-- BEGIN --

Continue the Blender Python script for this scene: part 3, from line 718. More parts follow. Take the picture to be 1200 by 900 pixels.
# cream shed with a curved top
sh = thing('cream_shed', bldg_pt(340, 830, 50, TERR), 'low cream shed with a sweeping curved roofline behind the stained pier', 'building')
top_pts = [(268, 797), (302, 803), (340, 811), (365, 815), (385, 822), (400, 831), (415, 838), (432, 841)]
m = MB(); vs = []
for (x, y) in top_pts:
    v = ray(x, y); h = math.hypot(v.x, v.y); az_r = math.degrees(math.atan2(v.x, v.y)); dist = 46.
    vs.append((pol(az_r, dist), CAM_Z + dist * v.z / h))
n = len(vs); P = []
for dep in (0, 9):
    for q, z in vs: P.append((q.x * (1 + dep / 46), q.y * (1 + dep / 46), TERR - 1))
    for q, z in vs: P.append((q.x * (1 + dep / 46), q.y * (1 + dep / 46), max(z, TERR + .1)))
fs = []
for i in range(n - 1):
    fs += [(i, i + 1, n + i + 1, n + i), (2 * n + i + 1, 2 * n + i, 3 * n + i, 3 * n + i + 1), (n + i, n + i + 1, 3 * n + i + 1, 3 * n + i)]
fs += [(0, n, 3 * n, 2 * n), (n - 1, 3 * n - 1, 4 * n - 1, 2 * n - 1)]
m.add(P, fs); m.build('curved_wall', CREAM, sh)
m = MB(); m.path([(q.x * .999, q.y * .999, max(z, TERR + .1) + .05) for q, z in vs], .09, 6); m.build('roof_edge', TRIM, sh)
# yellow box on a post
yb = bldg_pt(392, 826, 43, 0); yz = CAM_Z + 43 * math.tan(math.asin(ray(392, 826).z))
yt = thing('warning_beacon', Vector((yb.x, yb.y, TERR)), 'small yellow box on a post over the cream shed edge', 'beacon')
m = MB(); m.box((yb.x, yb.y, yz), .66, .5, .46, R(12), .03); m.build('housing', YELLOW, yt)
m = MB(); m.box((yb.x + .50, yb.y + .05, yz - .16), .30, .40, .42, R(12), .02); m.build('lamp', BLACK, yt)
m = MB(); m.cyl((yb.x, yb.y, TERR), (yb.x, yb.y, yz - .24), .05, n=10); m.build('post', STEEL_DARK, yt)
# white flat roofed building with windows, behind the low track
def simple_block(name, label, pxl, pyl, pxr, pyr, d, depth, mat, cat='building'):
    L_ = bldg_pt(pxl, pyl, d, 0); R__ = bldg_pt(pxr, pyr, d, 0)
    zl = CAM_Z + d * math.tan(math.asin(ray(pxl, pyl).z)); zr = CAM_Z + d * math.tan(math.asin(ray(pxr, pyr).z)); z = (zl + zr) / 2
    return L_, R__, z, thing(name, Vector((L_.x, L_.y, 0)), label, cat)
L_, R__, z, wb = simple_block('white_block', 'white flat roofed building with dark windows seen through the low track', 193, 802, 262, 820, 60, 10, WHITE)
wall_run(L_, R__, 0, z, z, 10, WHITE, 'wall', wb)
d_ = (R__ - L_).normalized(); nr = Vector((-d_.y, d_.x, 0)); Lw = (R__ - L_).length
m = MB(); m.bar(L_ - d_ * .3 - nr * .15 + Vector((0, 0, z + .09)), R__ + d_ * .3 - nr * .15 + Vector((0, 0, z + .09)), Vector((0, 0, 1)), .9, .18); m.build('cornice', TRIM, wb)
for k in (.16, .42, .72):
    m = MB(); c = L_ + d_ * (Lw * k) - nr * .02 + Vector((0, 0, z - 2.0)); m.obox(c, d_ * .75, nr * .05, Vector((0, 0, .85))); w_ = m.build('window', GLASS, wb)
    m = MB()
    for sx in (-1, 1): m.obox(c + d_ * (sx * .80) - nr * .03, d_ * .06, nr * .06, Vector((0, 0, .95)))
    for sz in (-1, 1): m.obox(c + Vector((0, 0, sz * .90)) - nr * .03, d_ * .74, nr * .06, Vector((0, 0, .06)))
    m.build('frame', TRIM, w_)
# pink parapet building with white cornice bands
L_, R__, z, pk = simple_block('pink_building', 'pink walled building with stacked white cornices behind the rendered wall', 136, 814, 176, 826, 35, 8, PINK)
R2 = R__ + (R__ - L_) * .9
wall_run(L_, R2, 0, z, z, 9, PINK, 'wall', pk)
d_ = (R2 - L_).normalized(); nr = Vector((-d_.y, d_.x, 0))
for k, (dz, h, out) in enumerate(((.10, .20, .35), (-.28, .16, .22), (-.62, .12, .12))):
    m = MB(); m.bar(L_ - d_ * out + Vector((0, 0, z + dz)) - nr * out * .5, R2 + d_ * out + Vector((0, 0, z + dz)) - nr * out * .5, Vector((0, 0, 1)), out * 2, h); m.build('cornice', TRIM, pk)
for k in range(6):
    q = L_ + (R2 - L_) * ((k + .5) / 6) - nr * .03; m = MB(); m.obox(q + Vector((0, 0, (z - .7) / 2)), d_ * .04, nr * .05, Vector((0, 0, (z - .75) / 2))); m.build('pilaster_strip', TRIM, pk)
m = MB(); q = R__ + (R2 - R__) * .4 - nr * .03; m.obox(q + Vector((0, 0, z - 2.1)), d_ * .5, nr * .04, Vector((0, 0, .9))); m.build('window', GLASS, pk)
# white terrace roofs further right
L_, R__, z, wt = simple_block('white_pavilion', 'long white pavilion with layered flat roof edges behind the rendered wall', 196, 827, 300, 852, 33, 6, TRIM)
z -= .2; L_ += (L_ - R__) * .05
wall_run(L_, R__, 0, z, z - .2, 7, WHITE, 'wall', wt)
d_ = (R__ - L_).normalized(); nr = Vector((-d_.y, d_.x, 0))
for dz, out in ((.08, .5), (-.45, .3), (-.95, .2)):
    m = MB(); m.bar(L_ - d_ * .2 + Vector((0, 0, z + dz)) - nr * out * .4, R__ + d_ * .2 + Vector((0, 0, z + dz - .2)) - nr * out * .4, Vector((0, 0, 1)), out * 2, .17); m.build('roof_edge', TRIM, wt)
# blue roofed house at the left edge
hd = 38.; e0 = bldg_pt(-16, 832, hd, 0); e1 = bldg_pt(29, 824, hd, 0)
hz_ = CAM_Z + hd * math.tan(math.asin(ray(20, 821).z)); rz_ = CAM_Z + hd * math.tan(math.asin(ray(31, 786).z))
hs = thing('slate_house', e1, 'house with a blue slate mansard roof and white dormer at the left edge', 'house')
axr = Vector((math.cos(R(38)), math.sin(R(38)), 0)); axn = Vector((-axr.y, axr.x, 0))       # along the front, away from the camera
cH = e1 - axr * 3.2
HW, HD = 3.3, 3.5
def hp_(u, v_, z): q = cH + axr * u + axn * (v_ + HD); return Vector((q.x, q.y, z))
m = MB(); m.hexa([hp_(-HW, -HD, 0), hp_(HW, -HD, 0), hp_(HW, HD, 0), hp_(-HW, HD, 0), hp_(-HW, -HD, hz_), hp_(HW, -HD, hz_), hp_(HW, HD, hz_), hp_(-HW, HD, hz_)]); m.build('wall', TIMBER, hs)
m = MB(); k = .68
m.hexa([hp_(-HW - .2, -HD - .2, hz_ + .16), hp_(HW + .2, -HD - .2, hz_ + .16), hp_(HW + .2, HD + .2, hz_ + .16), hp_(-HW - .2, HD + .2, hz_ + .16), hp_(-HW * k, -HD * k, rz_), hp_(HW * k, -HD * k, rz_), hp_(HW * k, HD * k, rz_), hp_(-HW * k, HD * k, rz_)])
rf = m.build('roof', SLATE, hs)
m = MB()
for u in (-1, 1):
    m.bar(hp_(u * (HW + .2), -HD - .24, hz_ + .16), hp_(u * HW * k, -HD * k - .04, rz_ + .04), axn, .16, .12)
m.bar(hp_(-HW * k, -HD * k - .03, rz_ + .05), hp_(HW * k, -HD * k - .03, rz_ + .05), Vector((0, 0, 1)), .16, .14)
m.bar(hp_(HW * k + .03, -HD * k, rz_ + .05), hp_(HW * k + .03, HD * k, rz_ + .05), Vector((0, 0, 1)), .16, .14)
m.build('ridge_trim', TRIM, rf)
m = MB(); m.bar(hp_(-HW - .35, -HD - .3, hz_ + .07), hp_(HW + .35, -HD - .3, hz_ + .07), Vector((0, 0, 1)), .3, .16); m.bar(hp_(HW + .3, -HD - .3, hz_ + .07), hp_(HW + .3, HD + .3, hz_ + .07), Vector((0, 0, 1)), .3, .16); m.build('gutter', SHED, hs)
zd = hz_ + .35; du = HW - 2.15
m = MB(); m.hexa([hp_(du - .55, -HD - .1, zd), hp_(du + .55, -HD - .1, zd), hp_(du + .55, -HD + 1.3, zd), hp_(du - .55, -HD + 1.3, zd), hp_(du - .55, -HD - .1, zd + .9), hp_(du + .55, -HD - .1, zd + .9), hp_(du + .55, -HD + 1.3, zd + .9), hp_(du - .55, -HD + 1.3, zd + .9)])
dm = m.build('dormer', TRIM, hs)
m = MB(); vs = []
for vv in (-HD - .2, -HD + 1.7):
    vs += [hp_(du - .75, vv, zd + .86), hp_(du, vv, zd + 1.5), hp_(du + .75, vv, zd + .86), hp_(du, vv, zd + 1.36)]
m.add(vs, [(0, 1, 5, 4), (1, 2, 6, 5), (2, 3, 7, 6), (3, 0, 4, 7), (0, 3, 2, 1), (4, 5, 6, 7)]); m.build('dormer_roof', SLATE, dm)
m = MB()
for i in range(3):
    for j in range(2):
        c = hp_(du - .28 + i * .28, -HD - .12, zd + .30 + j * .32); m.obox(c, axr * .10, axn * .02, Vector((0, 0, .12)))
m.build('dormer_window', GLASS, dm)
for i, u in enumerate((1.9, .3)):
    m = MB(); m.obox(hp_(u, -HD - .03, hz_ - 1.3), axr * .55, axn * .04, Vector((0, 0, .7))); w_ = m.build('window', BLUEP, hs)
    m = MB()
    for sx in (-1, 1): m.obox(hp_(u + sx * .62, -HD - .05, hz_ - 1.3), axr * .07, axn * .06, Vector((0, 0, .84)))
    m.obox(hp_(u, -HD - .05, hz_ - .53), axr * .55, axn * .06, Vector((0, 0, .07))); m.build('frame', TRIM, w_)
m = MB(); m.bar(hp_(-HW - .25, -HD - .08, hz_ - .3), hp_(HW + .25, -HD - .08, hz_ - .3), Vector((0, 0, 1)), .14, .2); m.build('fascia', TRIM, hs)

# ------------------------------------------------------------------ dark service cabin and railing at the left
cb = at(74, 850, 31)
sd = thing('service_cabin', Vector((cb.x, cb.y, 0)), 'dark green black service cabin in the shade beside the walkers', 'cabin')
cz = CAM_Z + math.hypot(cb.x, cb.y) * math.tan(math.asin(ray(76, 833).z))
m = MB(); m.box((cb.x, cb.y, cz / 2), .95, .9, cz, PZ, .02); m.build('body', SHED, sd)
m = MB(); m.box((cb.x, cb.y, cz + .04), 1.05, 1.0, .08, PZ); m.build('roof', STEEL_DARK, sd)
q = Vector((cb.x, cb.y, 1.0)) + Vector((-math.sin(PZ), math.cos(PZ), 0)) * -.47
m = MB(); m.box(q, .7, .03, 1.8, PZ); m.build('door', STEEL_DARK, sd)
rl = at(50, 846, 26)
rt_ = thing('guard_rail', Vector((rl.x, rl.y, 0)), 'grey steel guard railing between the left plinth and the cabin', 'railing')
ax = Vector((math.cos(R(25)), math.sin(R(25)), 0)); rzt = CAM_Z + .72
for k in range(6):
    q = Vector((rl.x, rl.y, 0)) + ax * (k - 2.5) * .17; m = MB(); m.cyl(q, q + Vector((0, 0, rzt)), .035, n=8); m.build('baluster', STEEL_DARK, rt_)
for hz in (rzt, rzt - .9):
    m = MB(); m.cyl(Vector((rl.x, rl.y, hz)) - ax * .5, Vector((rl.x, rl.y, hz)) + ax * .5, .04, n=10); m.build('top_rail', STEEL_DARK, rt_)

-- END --

▸ WORK TO DO: Every line holding "from" should be copied out.

▸ THE RESULT:
Continue the Blender Python script for this scene: part 3, from line 718. More parts follow. Take the picture to be 1200 by 900 pixels.
axr = Vector((math.cos(R(38)), math.sin(R(38)), 0)); axn = Vector((-axr.y, axr.x, 0))       # along the front, away from the camera